St. Louis Cardinals

Cardinals’ Liberatore embraces new role amid rotation shakeup — leader

Something that feels comfortable after time spent at spring training is the never-ending buzz of activity. In the middle of four full fields—typically all occupied, along with a handful of batting cages and bullpen mounds—players go through their daily progressions and get in their work.

It was the stillness, then, that made Matthew Liberatore’s Thursday morning live bullpen stand out. More than a dozen teammates sat squashed together, knees and elbows nearly touching, on a bench in the third-base dugout that services Field 2 at the St. Louis Cardinals complex. They were, perhaps, watching the ace of the current pitching staff—a pitcher who, a year ago, wasn’t even guaranteed time in the majors as a starter at all.

“Only live of the day, so there weren’t other options,” Liberatore said with a smile. “I appreciate guys coming out and supporting, and I think that’s something we’re really trying to push this year is making sure we’ve got a good support system in here and everyone cares about each other.”

It’s also true that a lack of other options has at least partially driven Liberatore’s ascent up the depth chart. Miles Mikolas started Opening Day in 2023 and 2024, and Sonny Gray had that honor in 2025; both departed over the winter. Veteran Dustin May is perhaps the other primary candidate for the spot, but he’s in St. Louis on a one-year deal, and both he and the team recognize that if all goes well, he’ll likely be traded before the season ends.

That leaves Liberatore, steeped in club tradition from his time as a teammate with Adam Wainwright and after brief conversations with Chris Carpenter, tasked with carrying on those legacies. If he does take the mound to open the season March 26 at Busch Stadium against the Tampa Bay Rays, he’ll become the first Cardinals lefty to start opening day since Donovan Osborne in 1999.

“I think those are the steps you continue to take, and the hope is that it heads in that direction,” manager Oli Marmol said, when asked about the possibility of Liberatore moving into a leadership role. “You don’t want to put anything on somebody more than they need at the time, but yeah, you’re definitely taking steps in that direction where you want these guys to be able to fill that [role], and he’s one of them, for sure.”
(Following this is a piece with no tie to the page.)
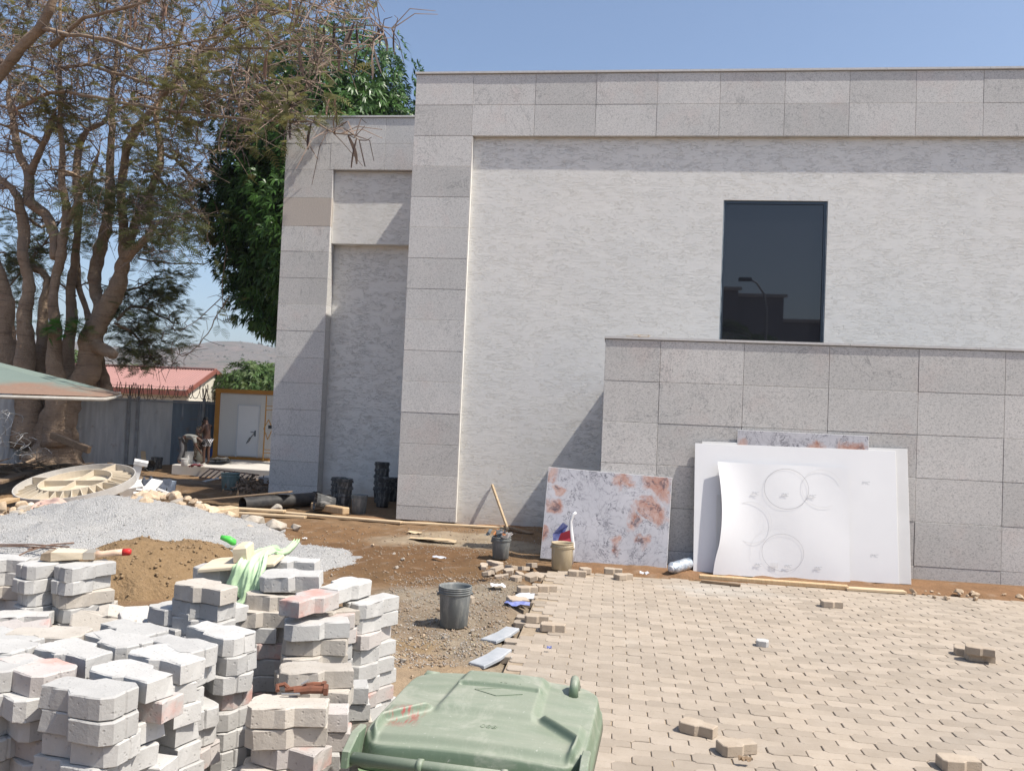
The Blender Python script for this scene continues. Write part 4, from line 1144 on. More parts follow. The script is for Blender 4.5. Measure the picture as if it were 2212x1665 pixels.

If, on the day Liberatore became a Cardinal—Jan. 9, 2020, in a trade with Tampa—the revelation was made that he would be the staff ace in St. Louis ahead of the 2026 season, it would have come with little surprise. A first-round pick and top-tier prospect after selection by Chaim Bloom’s Rays, Liberatore became, for a time, an unfortunate symbol of a fading regime in St. Louis. He struggled to establish himself as a big league starter while trade counterpart Randy Arozarena took the postseason by storm. Entering last spring, the consensus was that Liberatore would be deployed as the team’s second lefty bullpen option.

Instead, he finished fourth on the team in both innings pitched and starts in 2025, setting career highs in both. He intends to better those numbers in 2026, and he has earned the opportunity to do so with the stabilizing presence he provided last season.

“Seeing guys that have had a lot of success here and been here for a long time, you learn so much just by watching,” Liberatore said. “And that’s really what I tried to do with [former teammates]. See how they go about their business, see the conversations they’re having. Where are they at when they’re not taking care of their business? Are they out supporting guys? Guys like them always were, so really just trying to follow in their footsteps and keep that stuff going.”

Unprompted, Liberatore spoke of his desire to “carry on the Cardinals tradition and legacy, and help guys get accustomed to the Cardinal Way, however that may be defined.” In an organization with such dramatic turnover—fully half of the 22 pitchers on the 40-man roster have thrown zero innings for the Cardinals—there is value in a player comfortable with continuity, who knows where to find a good restaurant, and the ins and outs of the pitching infrastructure.

“He’s capable of [leadership] and I know it’s something he’s interested in doing,” Bloom said. “I think he has a disposition for it. I think the important thing with these things, you can lead at any age and with any level of experience. It works best if it’s authentic, if you’re not trying to do it by being somebody that you’re not. People tend not to respond well to that.”

People respond well to Liberatore. His locker is tucked in a corner of the newly refurbished clubhouse, next to May and grouped with newcomers Hunter Dobbins and Richard Fitts, as well as Tink Hence, who has faced his own struggles as he tries to transition from prospect to productive pitcher. It was a familiar sight for a spring morning—one of relatively few at a new-look camp on a new-look campus.

A lefty on the mound for opening day would also look new, but Liberatore admitted he has visualized it “a thousand times already.”

“When I lay down at night, I like to try and see myself getting guys out and putting myself in the biggest situations,” he said. “I try to make sure that I’m never going to step into a situation and it be my first time experiencing those emotions or those feelings.”

Whether his imagination of opening day is accurate is a question for the future. Odds are, it will be answered soon. Liberatore is being prepared for that outcome. Everyone is watching.